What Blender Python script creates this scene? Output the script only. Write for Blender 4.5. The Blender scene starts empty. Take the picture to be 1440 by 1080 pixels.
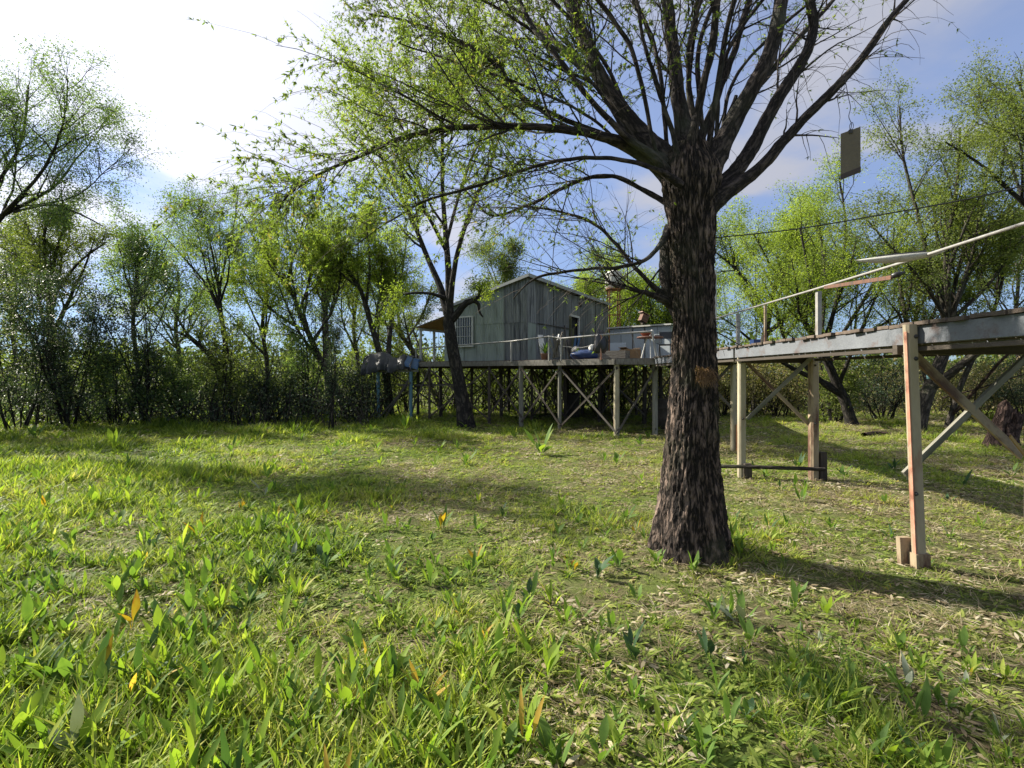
import bpy, math, random
import numpy as np
from mathutils import Vector, Matrix, noise

SC = bpy.context.scene
COL = SC.collection
R = math.radians
rng = np.random.default_rng(7)
random.seed(7)

# ------------------------------------------------------------------ camera
EYE = 1.6
F = 700.0      # focal length in photograph pixels (1440 wide)
HZ = 525.0     # horizon row
cam_d = bpy.data.cameras.new('camera')
cam_d.sensor_width = 36.0
cam_d.lens = F / 1440 * 36
cam_d.shift_y = -(540 - HZ) / 1440
cam_d.clip_end = 2000
cam_d.clip_start = 0.05
cam = bpy.data.objects.new('camera', cam_d)
cam.location = (0, 0, EYE)
cam.rotation_euler = (R(90), 0, 0)
COL.objects.link(cam)
SC.camera = cam

# ------------------------------------------------------------------ light
SUN_EL = R(36)
SH = Vector((-0.91, 0.415, 0)).normalized()
SUN = Vector((SH.x * math.cos(SUN_EL), SH.y * math.cos(SUN_EL), math.sin(SUN_EL)))
sd = bpy.data.lights.new('sun', 'SUN')
sd.energy = 5.0
sd.angle = R(0.6)
sd.color = (1.0, 0.93, 0.80)
so = bpy.data.objects.new('sun', sd)
so.rotation_euler = SUN.to_track_quat('Z', 'Y').to_euler()
so.location = (0, 0, 30)
COL.objects.link(so)

SC.view_settings.view_transform = 'Standard'
SC.view_settings.look = 'None'
SC.view_settings.exposure = 1.3
SC.view_settings.gamma = 1.0
SC.view_settings.use_curve_mapping = False
SC.cycles.max_bounces = 8
SC.cycles.transparent_max_bounces = 8
SC.cycles.sample_clamp_indirect = 6

W = bpy.data.worlds.new('World')
SC.world = W
W.use_nodes = True
nt = W.node_tree
nt.nodes.clear()


def nd(t, typ, **kw):
    n = t.nodes.new(typ)
    for k, v in kw.items():
        setattr(n, k, v)
    return n


def mth(t, op, a, b=None, c=None, clamp=False):
    n = t.nodes.new('ShaderNodeMath')
    n.operation = op
    n.use_clamp = clamp
    for i, v in enumerate((a, b, c)):
        if v is None:
            continue
        if isinstance(v, (int, float)):
            n.inputs[i].default_value = v
        else:
            t.links.new(v, n.inputs[i])
    return n.outputs[0]


def mixc(t, fac, a, b, mode='MIX'):
    n = t.nodes.new('ShaderNodeMix')
    n.data_type = 'RGBA'
    n.blend_type = mode
    for s, v in ((n.inputs[0], fac), (n.inputs[6], a), (n.inputs[7], b)):
        if isinstance(v, (int, float)):
            s.default_value = v
        elif isinstance(v, (tuple, list)):
            s.default_value = (*v[:3], 1)
        else:
            t.links.new(v, s)
    return n.outputs[2]


def build_world():
    t = nt
    L = t.links.new
    out = nd(t, 'ShaderNodeOutputWorld')
    bg = nd(t, 'ShaderNodeBackground')
    sky = nd(t, 'ShaderNodeTexSky')
    sky.sky_type = 'NISHITA'
    sky.sun_disc = False
    sky.sun_elevation = SUN_EL
    sky.sun_rotation = math.atan2(SUN.x, SUN.y)
    sky.air_density = 1.0
    sky.dust_density = 0.1
    sky.ozone_density = 2.5
    tc = nd(t, 'ShaderNodeTexCoord')
    sep = nd(t, 'ShaderNodeSeparateXYZ')
    L(tc.outputs['Generated'], sep.inputs[0])
    z = mth(t, 'MAXIMUM', sep.outputs[2], 0.02)
    zz = mth(t, 'ADD', z, 0.22)
    px_ = mth(t, 'DIVIDE', sep.outputs[0], zz)
    py_ = mth(t, 'DIVIDE', sep.outputs[1], zz)
    cb = nd(t, 'ShaderNodeCombineXYZ')
    L(px_, cb.inputs[0]); L(py_, cb.inputs[1])
    n1 = nd(t, 'ShaderNodeTexNoise')
    n1.inputs['Scale'].default_value = 1.25
    n1.inputs['Detail'].default_value = 9
    n1.inputs['Roughness'].default_value = 0.52
    n1.inputs['Distortion'].default_value = 0.5
    mp = nd(t, 'ShaderNodeMapping')
    mp.inputs['Location'].default_value = (3.1, 0.7, 0.0)
    L(cb.outputs[0], mp.inputs[0]); L(mp.outputs[0], n1.inputs['Vector'])
    dt = nd(t, 'ShaderNodeVectorMath', operation='DOT_PRODUCT')
    L(tc.outputs['Generated'], dt.inputs[0])
    dt.inputs[1].default_value = SUN
    dots = mth(t, 'MAXIMUM', dt.outputs['Value'], 0.0)
    near = mth(t, 'POWER', dots, 3.0)
    # cloud cover: a broken sheet, thick towards the sun, thin veil away from it
    cov = mth(t, 'ADD', n1.outputs[0], mth(t, 'MULTIPLY', near, 0.14))
    cov = mth(t, 'ADD', cov, mth(t, 'MULTIPLY', z, 0.45))
    mr = nd(t, 'ShaderNodeMapRange')
    mr.interpolation_type = 'SMOOTHSTEP'
    L(cov, mr.inputs[0])
    mr.inputs[1].default_value = 0.60
    mr.inputs[2].default_value = 0.78
    mr.inputs[3].default_value = 0.30
    mr.inputs[4].default_value = 0.93
    bright = mth(t, 'MULTIPLY_ADD', mth(t, 'POWER', dots, 3.0), 0.40, 0.235)
    cc = nd(t, 'ShaderNodeCombineColor')
    L(mth(t, 'MULTIPLY', bright, 0.95), cc.inputs[0])
    L(mth(t, 'MULTIPLY', bright, 0.97), cc.inputs[1])
    L(mth(t, 'MULTIPLY', bright, 1.10), cc.inputs[2])
    vs = nd(t, 'ShaderNodeVectorMath', operation='SCALE')
    L(sky.outputs[0], vs.inputs[0])
    vs.inputs['Scale'].default_value = 0.074
    hz_ = nd(t, 'ShaderNodeMapRange')
    L(z, hz_.inputs[0])
    hz_.inputs[1].default_value = 0.02
    hz_.inputs[2].default_value = 0.42
    grade = mixc(t, hz_.outputs[0], (0.30, 0.46, 0.72), (0.86, 0.93, 1.12))
    blue = mixc(t, 1.0, vs.outputs[0], grade, 'MULTIPLY')
    col = mixc(t, mr.outputs[0], blue, cc.outputs[0])
    L(col, bg.inputs[0])
    bg.inputs[1].default_value = 1.0
    L(bg.outputs[0], out.inputs[0])


build_world()


# ------------------------------------------------------------------ materials
def newmat(name):
    m = bpy.data.materials.new(name)
    m.use_nodes = True
    t = m.node_tree
    t.nodes.clear()
    out = nd(t, 'ShaderNodeOutputMaterial')
    return m, t, out


def pmat(name, c1, c2, scale=8.0, stretch=(1, 1, 1), rough=0.75, bump=0.3, dirt=None, dirt_scale=3.0,
         dirt_lo=0.5, dirt_hi=0.65, metallic=0.0, fine=60.0, uv=False, bdist=0.01, rnd=0.0):
    """two-tone noise material with fine grain, shaped stains and bump"""
    m, t, out = newmat(name)
    L = t.links.new
    tc = nd(t, 'ShaderNodeTexCoord')
    mp = nd(t, 'ShaderNodeMapping')
    mp.inputs['Scale'].default_value = stretch
    L(tc.outputs['UV' if uv else 'Object'], mp.inputs[0])
    n1 = nd(t, 'ShaderNodeTexNoise')
    n1.inputs['Scale'].default_value = scale
    n1.inputs['Detail'].default_value = 7
    n1.inputs['Roughness'].default_value = 0.62
    L(mp.outputs[0], n1.inputs[0])
    mr = nd(t, 'ShaderNodeMapRange')
    L(n1.outputs[0], mr.inputs[0])
    mr.inputs[1].default_value = 0.32
    mr.inputs[2].default_value = 0.68
    col = mixc(t, mr.outputs[0], c1, c2)
    n2 = nd(t, 'ShaderNodeTexNoise')
    n2.inputs['Scale'].default_value = fine
    n2.inputs['Detail'].default_value = 4
    L(mp.outputs[0], n2.inputs[0])
    col = mixc(t, 0.5, col, mixc(t, n2.outputs[0], (0.25, 0.25, 0.25), (1.0, 1.0, 1.0)), 'MULTIPLY')
    if dirt is not None:
        n3 = nd(t, 'ShaderNodeTexNoise')
        n3.inputs['Scale'].default_value = dirt_scale
        n3.inputs['Detail'].default_value = 8
        n3.inputs['Roughness'].default_value = 0.7
        L(mp.outputs[0], n3.inputs[0])
        m3 = nd(t, 'ShaderNodeMapRange')
        L(n3.outputs[0], m3.inputs[0])
        m3.inputs[1].default_value = dirt_lo
        m3.inputs[2].default_value = dirt_hi
        col = mixc(t, m3.outputs[0], col, dirt)
    if rnd:
        oi = nd(t, 'ShaderNodeObjectInfo')
        v = mth(t, 'MULTIPLY_ADD', oi.outputs['Random'], rnd, 1 - rnd * 0.5)
        cc = nd(t, 'ShaderNodeCombineColor')
        for i in range(3):
            L(v, cc.inputs[i])
        col = mixc(t, 1.0, col, cc.outputs[0], 'MULTIPLY')
    p = nd(t, 'ShaderNodeBsdfPrincipled')
    L(col, p.inputs['Base Color'])
    p.inputs['Roughness'].default_value = rough
    p.inputs['Metallic'].default_value = metallic
    if bump:
        b = nd(t, 'ShaderNodeBump')
        b.inputs['Strength'].default_value = bump
        b.inputs['Distance'].default_value = bdist
        L(mth(t, 'ADD', n1.outputs[0], mth(t, 'MULTIPLY', n2.outputs[0], 0.5)), b.inputs['Height'])
        L(b.outputs[0], p.inputs['Normal'])
    L(p.outputs[0], out.inputs[0])
    return m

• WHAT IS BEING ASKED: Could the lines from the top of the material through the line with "random.seed(7)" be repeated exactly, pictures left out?

• RIGHT ANSWER:
What Blender Python script creates this scene? Output the script only. Write for Blender 4.5. The Blender scene starts empty. Take the picture to be 1440 by 1080 pixels.
import bpy, math, random
import numpy as np
from mathutils import Vector, Matrix, noise

SC = bpy.context.scene
COL = SC.collection
R = math.radians
rng = np.random.default_rng(7)
random.seed(7)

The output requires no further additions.